Abstract

The termination of a deep-sea turbiditic channel represents the ultimate sink of terrigenous sediment in the oceans or lakes. Such environment is characterized by rapid slope decrease and by loss of confinement of turbidity currents. It results in the deposition of Channel-Mouth-Lobes that can be separated from the channel mouth by an erosional (scoured) or by-pass dominated Channel-Lobe Transition Zone. Several factors can control the occurrence, extent and morphologic expression of the area such as the slope break angle, the upslope and downslope angle and the mud/sand ratio in flows. Disentangling these factors remains challenging due to the scarcity of outcrops and to the usual faint morphologies and low thickness of deposits.

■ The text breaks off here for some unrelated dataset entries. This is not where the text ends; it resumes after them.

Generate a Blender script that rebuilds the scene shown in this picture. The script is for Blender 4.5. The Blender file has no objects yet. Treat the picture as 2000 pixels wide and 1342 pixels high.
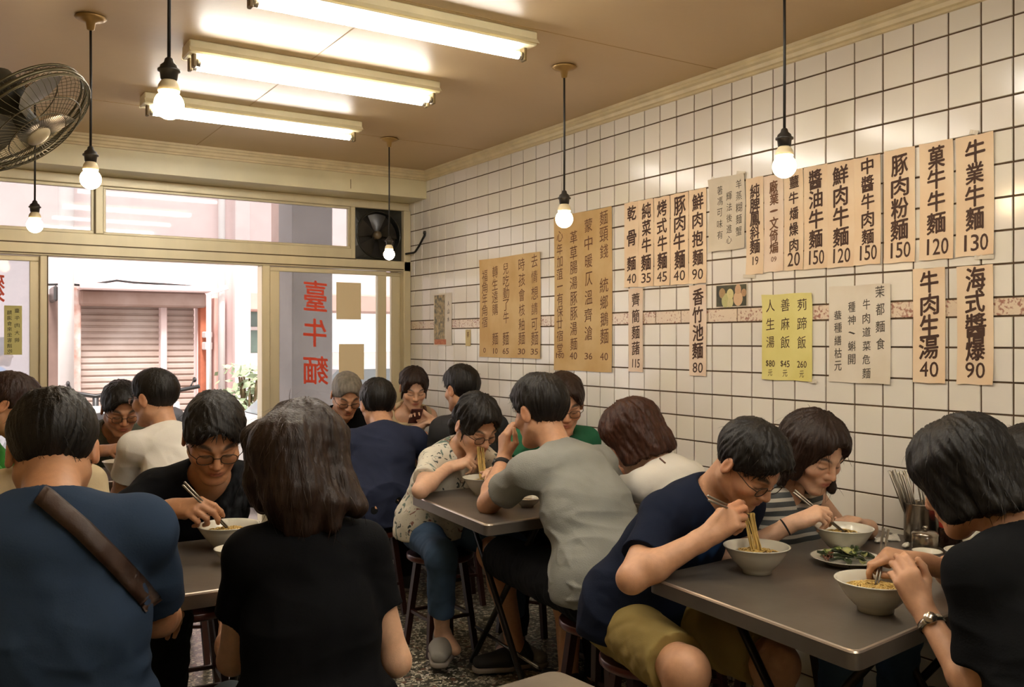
import bpy, bmesh, math, random, time
import numpy as np
from mathutils import Vector, Matrix
T0 = time.time()
random.seed(7); RNG = np.random.default_rng(7)
SC = bpy.context.scene; COL = SC.collection
# ------------------------------------------------------------------ camera
F, CX, CY, CAMZ, YAW = 1780.0, 1000.0, 665.0, 1.40, math.radians(32.4)
SN, CS = math.sin(YAW), math.cos(YAW)
WX, WY, CEIL = 2.77, 5.70, 2.52        # tiled wall, window wall, ceiling
cam = bpy.data.cameras.new('camera'); camo = bpy.data.objects.new('camera', cam); COL.objects.link(camo)
cam.sensor_width = 36.0; cam.lens = 36.0 * F / 2000.0; cam.shift_y = -(671 - CY) / 2000.0
cam.clip_start = 0.02
camo.location = (0, 0, CAMZ); camo.rotation_euler = (math.pi / 2, 0, -YAW)
SC.camera = camo
# ------------------------------------------------------------------ sky, sun, exposure
w = bpy.data.worlds.new('street_sky'); SC.world = w; w.use_nodes = True
wn = w.node_tree; bg = wn.nodes['Background']
bg.inputs[0].default_value = (1.0, 0.93, 0.92, 1); bg.inputs[1].default_value = 1.0
sun = bpy.data.lights.new('sun', 'SUN'); suno = bpy.data.objects.new('sun', sun); COL.objects.link(suno)
sun.energy = 2.1; sun.angle = 0.2; sun.color = (1.0, 0.95, 0.92)
suno.rotation_euler = (math.radians(38), 0, math.radians(-12))
SC.view_settings.view_transform = 'Standard'; SC.view_settings.look = 'None'
SC.view_settings.exposure = 1.5; SC.view_settings.gamma = 1.0
SC.cycles.max_bounces = 8; SC.cycles.diffuse_bounces = 4; SC.cycles.glossy_bounces = 3
SC.cycles.transparent_max_bounces = 10; SC.cycles.use_denoising = True
SC.cycles.caustics_reflective = False; SC.cycles.caustics_refractive = False
SC.cycles.sample_clamp_indirect = 6.0
TUBE_E, BULB_E = 13.0, 20.0            # emission of the fluorescent tubes and of the hanging bulbs

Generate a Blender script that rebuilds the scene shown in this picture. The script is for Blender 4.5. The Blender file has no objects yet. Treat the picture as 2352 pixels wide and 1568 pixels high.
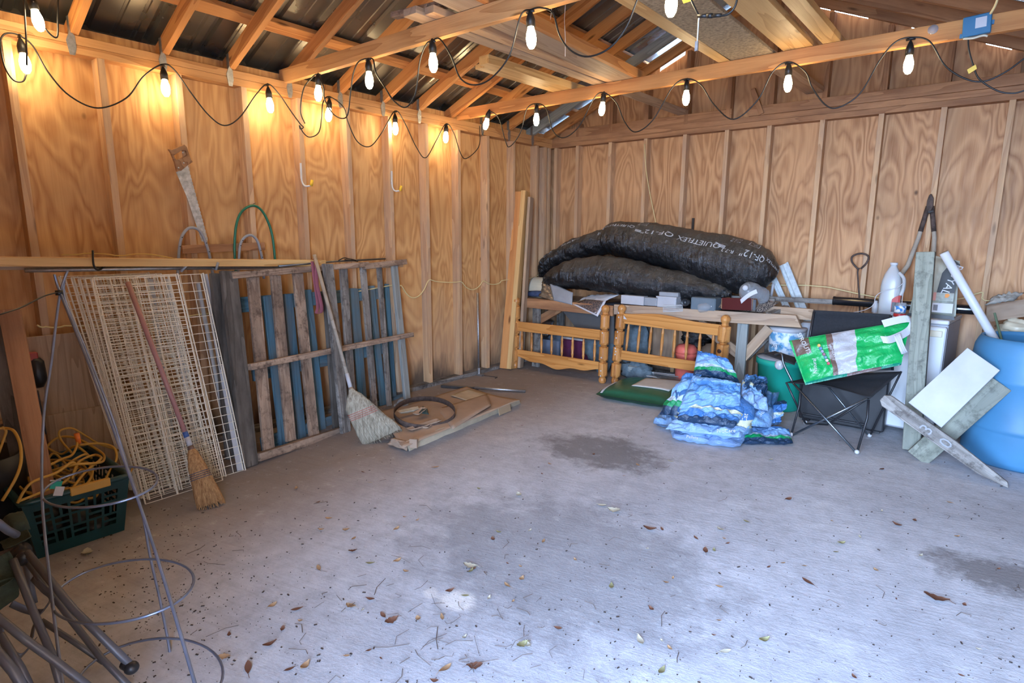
import bpy, bmesh, math, random
from math import pi, sin, cos, radians, sqrt, atan2
from mathutils import Vector, Matrix, Euler, noise
V = Vector
COL = bpy.context.scene.collection
SC = bpy.context.scene
random.seed(7)
# ------------------------------------------------------------ camera
CAM = V((3.985, -5.595, 1.412)); FPX = 1353.9
_y, _p, _r = radians(39.08), radians(10.242), radians(0.323)
_f = V((-sin(_y)*cos(_p), cos(_y)*cos(_p), -sin(_p)))
_rt = V((cos(_y), sin(_y), 0)); _up = _rt.cross(_f)
_rt, _up = _rt*cos(_r)+_up*sin(_r), _up*cos(_r)-_rt*sin(_r)
cam = bpy.data.objects.new('camera', bpy.data.cameras.new('camera'))
COL.objects.link(cam)
cam.matrix_world = Matrix(((_rt.x, _up.x, -_f.x, CAM.x), (_rt.y, _up.y, -_f.y, CAM.y), (_rt.z, _up.z, -_f.z, CAM.z), (0, 0, 0, 1)))
cam.data.sensor_width = 36; cam.data.lens = FPX/2352*36
cam.data.clip_start = 0.02
SC.camera = cam
# ------------------------------------------------------------ exposure
SC.view_settings.view_transform = 'Standard'; SC.view_settings.look = 'None'
SC.view_settings.gamma = 1; SC.view_settings.use_curve_mapping = False
SC.view_settings.exposure = 0.0
# ------------------------------------------------------------ sky
wd = bpy.data.worlds.new('sky'); SC.world = wd; wd.use_nodes = True
_b = wd.node_tree.nodes['Background']
_b.inputs[0].default_value = (0.42, 0.62, 1.0, 1); _b.inputs[1].default_value = 84.0
_nt = wd.node_tree; _tc = _nt.nodes.new('ShaderNodeTexCoord'); _sp = _nt.nodes.new('ShaderNodeSeparateXYZ'); _nt.links.new(_tc.outputs['Generated'], _sp.inputs[0])
_cr = _nt.nodes.new('ShaderNodeValToRGB'); _nt.links.new(_sp.outputs[2], _cr.inputs[0]); _nt.links.new(_cr.outputs[0], _b.inputs[0])
_e = _cr.color_ramp.elements; _e[0].position = 0.0; _e[0].color = (.52, .70, 1.0, 1); _e[1].position = .7; _e[1].color = (.13, .22, .42, 1)
wd.cycles.sampling_method = 'AUTOMATIC'
# door opening seen from inside: a portal only guides the sky light
def portal(name, loc, rot, sx, sy):
    l = bpy.data.lights.new(name, 'AREA'); l.shape = 'RECTANGLE'; l.size = sx; l.size_y = sy
    l.cycles.is_portal = True
    o = bpy.data.objects.new(name, l); COL.objects.link(o); o.location = loc; o.rotation_euler = rot
DOOR = dict(x0=3.2, x1=4.44, z=2.36, y=-5.72)
portal('door_daylight', ((DOOR['x0']+DOOR['x1'])/2, DOOR['y'], DOOR['z']/2), (pi/2, 0, 0), DOOR['x1']-DOOR['x0'], DOOR['z'])
BULB_W = 4.8; BULB_COL = (1.0, 0.64, 0.30)

# ------------------------------------------------------------ helpers
def ray(px, py): return _rt*((px-1176)/FPX) - _up*((py-784)/FPX) + _f
def at(px, py, **k):
    """point of the room that shows at a photo pixel, on a plane x=, y= or z= (or at depth d=)"""
    q = ray(px, py); a, v = list(k.items())[0]
    if a == 'd': return CAM+q*v
    i = 'xyz'.index(a); return CAM+q*((v-CAM[i])/q[i])
def onp(px, py, P, off=0.0):
    q = ray(px, py); n, d = P; return CAM+q*((d+off-CAM.dot(n))/q.dot(n))
def plane3(a, b, c):
    n = (b-a).cross(c-a).normalized()
    if n.dot(CAM-a) < 0: n = -n
    return (n, a.dot(n))
WM = {}
def place(o, W, parent=None):
    COL.objects.link(o); WM[o.name] = W.copy()
    if parent is not None:
        o.parent = parent; o.matrix_basis = WM[parent.name].inverted() @ W
    else: o.matrix_basis = W
    return o
def tag(o, label=None, cat=None, group=None, kind=None):
    if label: o['label'] = label
    if cat: o['category'] = cat
    if group: o['group'] = group
    if kind: o['kind'] = kind
    return o
def thing(name, label, cat, loc=(0, 0, 0), group=None):
    o = bpy.data.objects.new(name, None); o.empty_display_size = .05
    place(o, Matrix.Translation(V(loc))); return tag(o, label, cat, group)
def frame(p0, p1, up=V((0, 0, 1))):
    x = (p1-p0).normalized(); up = V(up)
    if abs(x.dot(up.normalized())) > .98: up = V((0, 1, 0)) if abs(x.y) < .9 else V((1, 0, 0))
    y = up.cross(x).normalized(); z = x.cross(y)
    return Matrix(((x.x, y.x, z.x, p0.x), (x.y, y.y, z.y, p0.y), (x.z, y.z, z.z, p0.z), (0, 0, 0, 1)))
def spl(pts, n=8, closed=False):
    P = [V(p) for p in pts]; out = []; L = len(P)
    rng = range(L if closed else L-1)
    for i in rng:
        if closed: a, b, c, d = P[(i-1) % L], P[i], P[(i+1) % L], P[(i+2) % L]
        else: a, b, c, d = P[max(i-1, 0)], P[i], P[i+1], P[min(i+2, L-1)]
        for k in range(n):
            t = k/n
            out.append(((b*2)+(c-a)*t+(a*2-b*5+c*4-d)*t*t+(b*3-a-c*3+d)*t*t*t)*.5)
    if not closed: out.append(P[-1])
    return out
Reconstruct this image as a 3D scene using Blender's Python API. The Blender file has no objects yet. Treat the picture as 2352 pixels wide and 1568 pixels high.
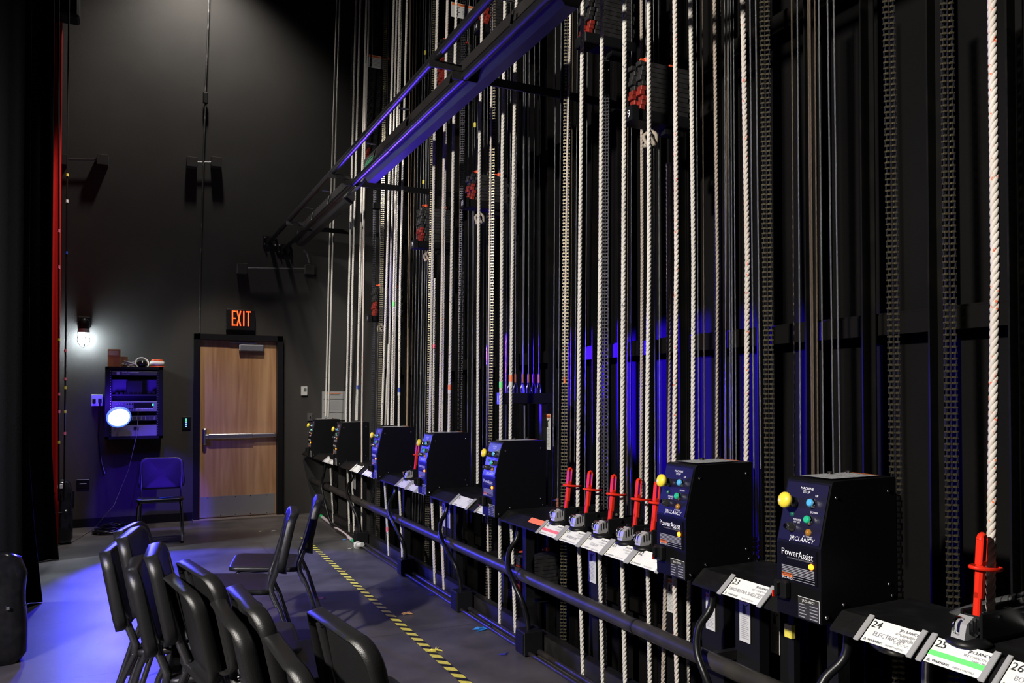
import bpy, math, random
import numpy as np
from mathutils import Vector, Matrix
random.seed(7)
S = bpy.context.scene
COL = S.collection
PI = math.pi
# ------------------------------------------------------------------ camera
YAW, PITCH, ROLL, FPX, PX0, PY0, CH = .44843, .0156, -.00092, 1828.76, 1177.0, 882.87, 1.5
_f = Vector((math.sin(YAW)*math.cos(PITCH), math.cos(YAW)*math.cos(PITCH), math.sin(PITCH)))
_r0 = Vector((math.cos(YAW), -math.sin(YAW), 0)); _u0 = _r0.cross(_f)
_r = math.cos(ROLL)*_r0 + math.sin(ROLL)*_u0; _u = -math.sin(ROLL)*_r0 + math.cos(ROLL)*_u0
cd = bpy.data.cameras.new('camera'); cam = bpy.data.objects.new('camera', cd); COL.objects.link(cam)
m = Matrix.Identity(4)
for i in range(3):
    m[i][0] = _r[i]; m[i][1] = _u[i]; m[i][2] = -_f[i]
m[2][3] = CH
cam.matrix_world = m
cd.sensor_width = 36; cd.lens = FPX/2352*36; cd.clip_start = .05; cd.clip_end = 100
cd.shift_x = -(PX0-1176)/2352; cd.shift_y = (PY0-784)/2352
S.camera = cam
S.view_settings.view_transform = 'Standard'; S.view_settings.look = 'None'
S.view_settings.gamma = 1; S.view_settings.use_curve_mapping = False
S.view_settings.exposure = 0.0
w = bpy.data.worlds.new('world'); S.world = w; w.use_nodes = True
w.node_tree.nodes['Background'].inputs[0].default_value = (.5, .52, .6, 1)
w.node_tree.nodes['Background'].inputs[1].default_value = .003

def at(px, py, x=None, y=None, z=None):
    """the point of the plane x=.. / y=.. / z=.. seen at photo pixel (px, py)"""
    d = _f + (px-PX0)/FPX*_r - (py-PY0)/FPX*_u
    if x is not None: t = x/d.x
    elif y is not None: t = y/d.y
    else: t = (z-CH)/d.z
    return Vector((d.x*t, d.y*t, CH+d.z*t))

def lamp(kind, name, loc, target, energy, color, **k):
    l = bpy.data.lights.new(name, kind); l.energy = energy; l.color = color
    for a, v in k.items(): setattr(l, a, v)
    o = bpy.data.objects.new(name, l); COL.objects.link(o); o.location = loc
    if target is not None:
        o.rotation_euler = (Vector(target)-Vector(loc)).to_track_quat('-Z', 'Y').to_euler()
    return o
D = math.radians
# white stage lights over the stage, aimed at the rail
lamp('SPOT', 'stage_light', (-3.2, 1.0, 3.7), (2.2, 3.9, 1.2), 2200, (1, .94, .86), spot_size=D(86), spot_blend=.7, shadow_soft_size=.12)
lamp('SPOT', 'stage_light_far', (-.45, 6.3, 4.9), (2.25, 8.0, 2.6), 700, (1, .95, .9), spot_size=D(60), spot_blend=.7, shadow_soft_size=.12)
lamp('SPOT', 'stage_light_side', (.7, 7.3, 6.1), (1.12, 10.3, 1.0), 640, (1, .88, .74), spot_size=D(27), spot_blend=.5, shadow_soft_size=.1)
# work light high on the far wall
lamp('SPOT', 'work_light', (.75, 9.75, 7.1), (.5, 10.45, 2.6), 330, (1, .93, .85), spot_size=D(120), spot_blend=.9, shadow_soft_size=.1)
# blue wash over the stage floor
lamp('SPOT', 'blue_wash', (-4.6, 2.2, 5.2), (-.6, 4.6, 0), 900, (.1, .09, 1), spot_size=D(34), spot_blend=.5, shadow_soft_size=.1)
lamp('SPOT', 'blue_wash_far', (-.1, 3.4, 5.2), (.2, 9.5, .8), 3000, (.08, .02, 1), spot_size=D(9.5), spot_blend=.3, shadow_soft_size=.05)
lamp('SPOT', 'far_floor_fill', (-.25, 8.2, 6.0), (-.2, 8.95, 0), 380, (.9, .95, 1), spot_size=D(14), spot_blend=.4, shadow_soft_size=.1)  # unseen spot added to lift the floor near the far wall
lamp('SPOT', 'cool_wash', (-3.8, 7.6, 6.0), (-.9, 7.3, 0), 1800, (.72, .82, 1), spot_size=D(44), spot_blend=.5, shadow_soft_size=.1)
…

With bathymetric and seismic data we calculated the morphometric parameters of 8 channel-levees and their Channel-Mouth Lobes from the deepest area of the Rhone fan, a mud-sand rich system, and among which the youngest one (called neofan) was deposited at the end of the Last Glacial Maximum between 21.5 and 18.3 ka cal. BP. Emplacement and shape (finger-shaped or pear-shaped bulges) of Channel-Mouth Lobes is controlled by the seabed morphology (adjacent channel-levees and salt diapirs). A less prominent morphology of the neofan is attributed to premature quiescence related to the post sea-level rise sediment starvation. We show that the occurrence and expression of a Channel-Lobe Transition Zone is controlled by the gradient upstream of the channel mouth slope break. The extended Channel-Lobe Transition Zone and detached lobe of the neofan are attributed to the high upslope gradient (0.26°) while the less detached or attached lobes of other channel-levees is attributed to lower upslope gradient (0.13°). We show that scouring and scours concatenation into flutes at the Channel-Lobe Transition Zone is a major driver for the inception of channels and further confinement of turbidity current. For the first time we show that concatenation of scours in shingled disposition developed an incipient channel sinuosity at this very early stage of channel development. The channel-levee can extend downslope nearly instantaneously by tens of kilometers when isolated nascent channels connect to the channel mouth.